The threats start as passive-aggresive gestures that could come off as either hostile or deadpan japery - Turner introducing himself to Chris by way of a faux-carjacking, for example - and move steadily into escalating games of power and one-upsmanship. It's in this material that you can see what attracted LaBute to the project. His other work belies a fascination with power dynamics between individuals, specifically how stronger people bully and manipulate weaker people. Race is the predominant factor, but in LaBute's hands it's merely a large thread in his tapestry of misanthropy; class, gender and political outlook also ricochet off the skin-color argument and into the fabric of the film. It's more complex than it first appears (there's a garden-party scene where Turner coldly challenges the knee-jerk liberal viewpoints of the Mattsons' guests, with sympathy being torn between the assaulted guests and Turner, the asshole who nonetheless has a point), and we can see that in the characters.

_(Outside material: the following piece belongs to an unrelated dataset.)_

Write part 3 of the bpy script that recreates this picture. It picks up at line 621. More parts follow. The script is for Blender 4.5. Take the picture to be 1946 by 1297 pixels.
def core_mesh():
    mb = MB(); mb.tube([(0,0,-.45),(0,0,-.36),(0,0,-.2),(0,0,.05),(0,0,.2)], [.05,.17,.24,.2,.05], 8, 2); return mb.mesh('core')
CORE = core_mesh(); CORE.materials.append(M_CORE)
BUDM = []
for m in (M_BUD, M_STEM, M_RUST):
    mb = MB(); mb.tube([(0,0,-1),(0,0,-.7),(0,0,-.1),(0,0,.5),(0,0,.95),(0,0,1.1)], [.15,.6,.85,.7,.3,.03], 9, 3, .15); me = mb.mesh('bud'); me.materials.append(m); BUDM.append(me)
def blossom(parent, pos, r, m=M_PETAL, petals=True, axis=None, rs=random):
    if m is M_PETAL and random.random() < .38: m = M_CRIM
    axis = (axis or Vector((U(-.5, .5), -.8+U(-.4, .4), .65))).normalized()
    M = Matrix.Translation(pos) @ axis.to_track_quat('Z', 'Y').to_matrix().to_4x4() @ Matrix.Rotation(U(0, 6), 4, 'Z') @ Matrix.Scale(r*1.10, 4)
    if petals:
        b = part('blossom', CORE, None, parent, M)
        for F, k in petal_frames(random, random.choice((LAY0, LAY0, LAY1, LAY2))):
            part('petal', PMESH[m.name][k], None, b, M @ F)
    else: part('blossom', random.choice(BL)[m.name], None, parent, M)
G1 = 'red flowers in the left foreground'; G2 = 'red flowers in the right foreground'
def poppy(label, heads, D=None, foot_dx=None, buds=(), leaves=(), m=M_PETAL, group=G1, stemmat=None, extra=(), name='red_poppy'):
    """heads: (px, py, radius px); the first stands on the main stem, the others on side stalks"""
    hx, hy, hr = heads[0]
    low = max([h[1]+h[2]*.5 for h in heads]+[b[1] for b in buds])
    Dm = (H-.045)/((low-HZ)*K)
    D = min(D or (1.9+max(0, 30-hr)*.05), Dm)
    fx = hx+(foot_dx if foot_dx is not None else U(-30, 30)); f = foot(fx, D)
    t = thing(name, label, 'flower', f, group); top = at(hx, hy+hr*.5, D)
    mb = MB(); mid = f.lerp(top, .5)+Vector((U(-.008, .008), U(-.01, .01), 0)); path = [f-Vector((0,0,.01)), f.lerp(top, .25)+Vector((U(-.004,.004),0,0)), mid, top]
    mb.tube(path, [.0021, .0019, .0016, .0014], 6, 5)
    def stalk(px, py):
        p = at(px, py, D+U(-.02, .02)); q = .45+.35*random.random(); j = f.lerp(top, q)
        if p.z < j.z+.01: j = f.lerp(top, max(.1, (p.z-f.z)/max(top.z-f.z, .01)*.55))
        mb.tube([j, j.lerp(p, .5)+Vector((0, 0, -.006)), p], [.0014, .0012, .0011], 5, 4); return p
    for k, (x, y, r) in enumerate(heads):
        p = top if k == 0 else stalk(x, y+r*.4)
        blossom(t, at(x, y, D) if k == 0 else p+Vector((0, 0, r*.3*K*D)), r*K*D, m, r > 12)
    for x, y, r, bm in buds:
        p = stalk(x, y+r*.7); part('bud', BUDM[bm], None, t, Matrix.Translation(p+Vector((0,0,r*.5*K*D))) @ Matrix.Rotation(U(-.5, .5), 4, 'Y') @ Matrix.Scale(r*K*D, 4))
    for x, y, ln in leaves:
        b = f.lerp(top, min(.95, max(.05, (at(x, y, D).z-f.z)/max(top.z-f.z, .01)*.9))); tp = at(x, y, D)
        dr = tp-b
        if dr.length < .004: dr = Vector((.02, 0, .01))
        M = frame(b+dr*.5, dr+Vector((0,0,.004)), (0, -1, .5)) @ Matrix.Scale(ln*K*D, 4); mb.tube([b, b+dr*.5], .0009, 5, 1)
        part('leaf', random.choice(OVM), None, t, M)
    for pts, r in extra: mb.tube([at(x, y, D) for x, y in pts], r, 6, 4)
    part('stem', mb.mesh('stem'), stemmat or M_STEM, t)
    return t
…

Abel is not necessarily an evil man, just a misguided one who worked hard to get where he is and has let the ruthless authority of his livelihood frame everything in his life. His way is always the right way, and everything he does is undertaken because, from his frame of reference, it is the correct thing to do and will ideally result in the best outcome for all involved parties; in the film's most illuminating sequence, he beats up a shotgun-toting perpetrator in an attempt to get the man to be a better husband and father, then seems genuinely shocked that the man files brutality charges against him. Similarly, Chris is too spiky and frazzled to be the traditional squishy leftist victim, and it's telling that the script spends as much time on the marital problems that he and Lisa are having unrelated to Turner's machinations as it does on the neighborly friction that causes the plot's wheels to move.
But at the bottom of it, the race issues carry the day. This is not the easy piety of Crash with its there-there reassurance that somehow it'll all work out. In its stronger moments, Lakeview Terrace takes on racial politics with a considerably more jaundiced eye, stating that some people just won't like you because of who you are and what you represent to them and that's real hard to change, bucko.
Too bad the narrative ends up being a slow-burn to nowhere interesting. Once Turner's actions shift from passive-aggressive to openly aggressive, the film falls apart. The trouble starts when Turner confesses to Chris why he's so bothered by interracial relationships; Jackson sells the scene to the best of his considerable abilities, but having such reasoning at all smacks of reductive pop-psych twaddle, and it weakens the film's considerable bite. From there is a descent as steep at the flaming hills that serve as the script's constant backdrop/handy metaphor. Abel mutates from a recognizable human being into a stock psycho, Chris becomes the Michael-Douglas-style Beleaguered White Man, and Lisa descends to damsel-in-distress status.
All of this culminates in a perfunctory rough-n-tumble action climax complete with psychological standoff, which is something anyone could have made. The meat of the film demands an emotional epiphany a la Do the Right Thing; instead, we get Unlawful Entry II: The Miscegenation. Lakeview Terrace is a perfectly acceptable thriller. But it could have been something better.